Digitalisiertes Lernen zum Anfassen
Neben dem Gehörten hatten die rund 60 Teilnehmer der 1. Auto_ID-Roadshow ausgiebig Gelegenheit, das erste Umsetzungsprojekt sowie weitere Praxisbeispiele selbst zu erproben. Dazu verwandelte sich der Veranstaltungsort Business Village Chemnitz, der mit seiner Einrichtung und Atmosphäre ebenfalls Arbeitswelten für Morgen abbildet, in eine große „Spiel-Arena“. Als erstes Projekt aus dem Auto_ID-Lab stellte Projektleiter Ronny Wagler einen Kurs zur Hochvolt-Sensibilisierung vor, den die Teilnehmer an zahlreichen Tablets getestet haben. Inhaltlich ist er eng an den bestehenden Kurs des VW Bildungsinstituts angelehnt, Teile dieser Präsensveranstaltung wurden jedoch in einen Online-Kurs umgewandelt.
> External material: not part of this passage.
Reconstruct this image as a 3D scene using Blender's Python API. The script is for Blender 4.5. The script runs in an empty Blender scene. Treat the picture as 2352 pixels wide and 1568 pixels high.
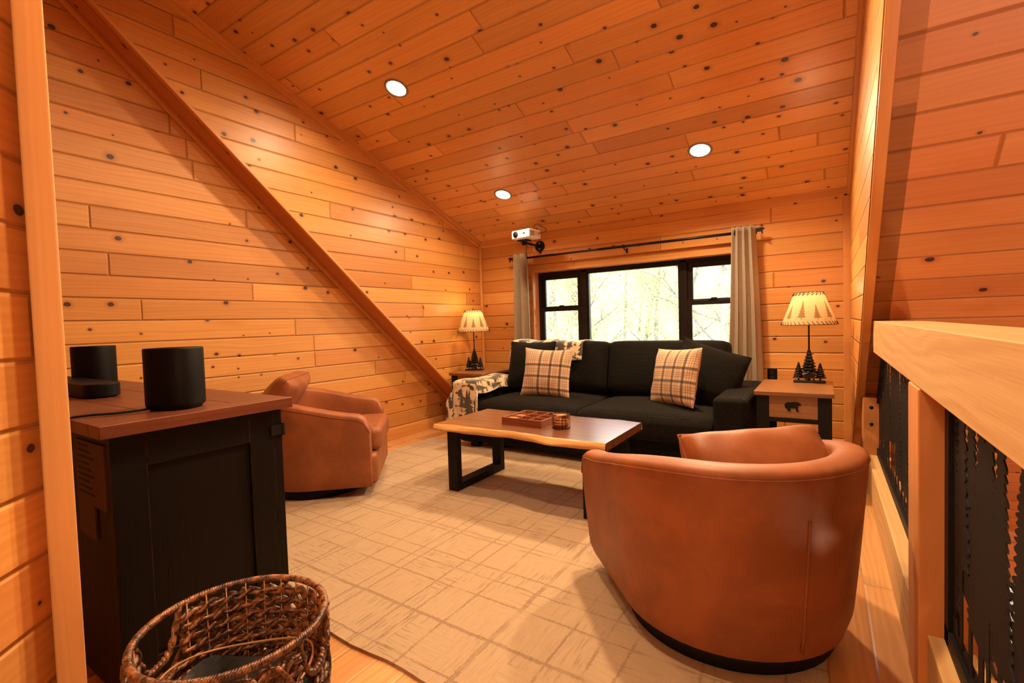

Auch verschiedene VR- und AR-Anwendungen, u. a. für das Erlernen von Montageaufgaben oder den Radwechsel an einem Lkw, wurden getestet.
Partner in dem vom Bundesforschungsministerium geförderten Projekt Auto_ID sind das Netzwerk AMZ, die Berufsakademie Sachsen, die CARNET GmbH, die TU Chemnitz, die TUCed An-Institut für Transfer und Weiterbildung GmbH sowie die VW Bildungsinstitut GmbH. Mit Auto_ID soll ein branchen- und regionalspezifisches Netzwerk – Digitales Lernen – geschaffen werden, das Automobilkompetenz, digitale Kompetenz und passgenaue didaktische Konzepte für unterschiedliche Zielgruppen miteinander verbindet. Ausgerichtet wird es vor allem auf die Bedarfe kleiner und mittelständischer Unternehmen.